The Wales Millennium Centre, Cardiff

The Wales Millennium Centre, the new home of the Welsh National Opera, threw over some outdated views about the suitability of steel for auditoriums, and is now a winner of a major European steel design award.

FACT FILE: Wales Millennium Centre

Architect: Capita Percy Thomas
Structural Engineer: Arup
Main contractor: Sir Robert McAlpine
Steelwork contractor: Watson Steel Structures
Project value: £106M
Steelwork tonnage: 5034 tonnes

Clad in rough-hewn slate and timber and with a central stainless steel-clad auditorium, the Wales Millennium Centre has endured sniping about its appearance. But Cardiff’s landmark theatre and opera house, constructed on time and to budget within 33 months, has been recognised for its innovative use of steel in the 2005 European Convention for Constructional Steelwork Design Awards.

The lottery-funded building contains an 1,800 seat theatre which is the home of the Welsh National Opera, but is designed to house a range of activities from opera and ballet to musicals.

The theatre’s designers — architect Percy Thomas Partnership (now Capita Percy Thomas) with Arup as structural engineer — challenged conventional wisdom by choosing steel as a framing material.

Arup Director Chris Jofeh, writing in New Steel Construction in February 2004, said: “It was often thought that, because of the complicated geometry of balconies and the need for massive walls, theatres were best constructed from in-situ reinforced concrete.” This was challenged by a number of Arup-engineered theatres in the US, which “showed that steel-framed construction was a credible alternative to concrete”. Composite floors using normal and lightweight concrete on profiled metal decking “proved practical, even in regions of changing three-dimensional curvature such as the theatre balconies.”

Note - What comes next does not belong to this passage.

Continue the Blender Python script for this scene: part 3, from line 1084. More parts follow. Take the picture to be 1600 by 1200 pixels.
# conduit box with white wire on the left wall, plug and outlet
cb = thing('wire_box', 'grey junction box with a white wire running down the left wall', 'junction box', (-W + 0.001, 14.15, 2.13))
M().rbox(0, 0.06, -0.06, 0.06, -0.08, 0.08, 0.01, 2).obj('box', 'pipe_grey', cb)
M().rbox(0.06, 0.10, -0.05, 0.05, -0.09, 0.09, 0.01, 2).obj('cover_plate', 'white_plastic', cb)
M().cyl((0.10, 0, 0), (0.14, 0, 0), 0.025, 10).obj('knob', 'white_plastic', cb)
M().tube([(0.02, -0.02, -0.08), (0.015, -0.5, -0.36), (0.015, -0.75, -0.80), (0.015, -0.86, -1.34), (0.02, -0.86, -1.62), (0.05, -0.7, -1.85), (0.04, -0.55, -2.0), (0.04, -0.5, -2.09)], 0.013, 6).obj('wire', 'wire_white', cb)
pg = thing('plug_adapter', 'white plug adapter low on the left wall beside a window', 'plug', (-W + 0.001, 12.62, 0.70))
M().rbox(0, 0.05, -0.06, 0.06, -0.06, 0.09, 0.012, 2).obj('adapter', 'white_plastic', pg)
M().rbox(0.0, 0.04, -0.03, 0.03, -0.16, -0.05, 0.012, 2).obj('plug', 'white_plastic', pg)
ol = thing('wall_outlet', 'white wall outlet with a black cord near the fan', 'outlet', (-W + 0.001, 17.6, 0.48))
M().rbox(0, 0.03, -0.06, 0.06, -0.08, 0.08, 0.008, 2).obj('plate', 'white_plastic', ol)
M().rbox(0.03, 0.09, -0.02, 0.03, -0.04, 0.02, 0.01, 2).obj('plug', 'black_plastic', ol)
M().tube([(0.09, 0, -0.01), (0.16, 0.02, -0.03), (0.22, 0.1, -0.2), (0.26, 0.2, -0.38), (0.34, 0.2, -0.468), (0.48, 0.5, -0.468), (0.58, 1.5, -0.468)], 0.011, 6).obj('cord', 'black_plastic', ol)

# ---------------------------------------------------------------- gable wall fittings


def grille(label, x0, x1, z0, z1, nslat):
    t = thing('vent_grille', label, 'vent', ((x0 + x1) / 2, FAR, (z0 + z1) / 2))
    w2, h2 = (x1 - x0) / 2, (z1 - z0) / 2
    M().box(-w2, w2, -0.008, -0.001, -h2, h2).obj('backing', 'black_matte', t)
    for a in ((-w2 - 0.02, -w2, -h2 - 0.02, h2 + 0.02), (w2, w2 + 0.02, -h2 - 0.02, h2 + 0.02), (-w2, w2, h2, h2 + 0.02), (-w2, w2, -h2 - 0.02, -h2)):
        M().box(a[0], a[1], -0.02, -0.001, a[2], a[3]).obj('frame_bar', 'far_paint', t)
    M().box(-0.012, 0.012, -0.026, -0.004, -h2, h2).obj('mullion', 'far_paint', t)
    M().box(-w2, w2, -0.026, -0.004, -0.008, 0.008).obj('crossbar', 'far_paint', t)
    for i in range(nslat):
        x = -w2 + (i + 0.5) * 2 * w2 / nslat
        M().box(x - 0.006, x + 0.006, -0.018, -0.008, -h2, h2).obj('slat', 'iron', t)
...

The curved central mass of the building houses the auditorium and fly tower

Advantages for the Cardiff project included the speed with which the primary frame could be erected and made watertight, allowing early commencement of the installation of services and theatrical equipment; and the ability to separate the design of the frame while the architectural and acoustic design continued to evolve.

A lighter steel structure could have been more susceptible to vibration than a concrete one, it was thought, but three-dimensional vibration analysis showed that even the main theatre balconies, which cantilever 10m, showed the concerns to be unfounded.

The superstructure is divided into a number of structurally separate buildings, to prevent unwanted noise being transmitted from the structure into the theatre.

One of the key components is the flytower, which houses the theatrical equipment needed for the stage. It has to be twice the height of the visible area of the stage to allow scenery to be lifted out of the audience’s view. Unusually, the architect merged the tower and auditorium into a single curving unit, clad in chemically weathered stainless steel.

The flytower columns are about 35m tall with design axial loads of up to 11,000kN. Iain Hill, Design Director of steelwork contractor Watson Steel Structures said the tower was one of the most challenging parts of the structure to erect. “It was fairly complex in design and erection. It needed carefully-designed temporary works and careful sequencing to keep it stable during construction.”

Storey-high trusses span over the building to support the roof. Their upper booms carry a concrete/metal decking roof slab while the lower booms support a ceiling formed of precast panels with an insitu topping. These two layers between them provide sufficient isolation to keep out aircraft noise.

Mr Hill and the leader of Arup’s structural team, Lorraine Bradley, went to the ECCS Annual Meetings in Nice last month to collect the award.

The judges praised the project in glowing terms: “The Wales Millennium Centre demonstrates that steel has substantial benefits to design teams even when acoustic parameters are important. The design team effectively used a wide range of different structural elements to achieve a most exciting solution. The use of steel in an auditorium is novel. The use of different materials, because of the location of the structure, has been satisfied by the design team in a most striking manner.”

Speaking before travelling to the awards ceremony, Mr Hill said: “We’re very pleased to get recognition of a difficult job done well.”

Arup’s Jofeh added: “We’re obviously delighted. It’s a credit to a team who worked long and hard on the project.”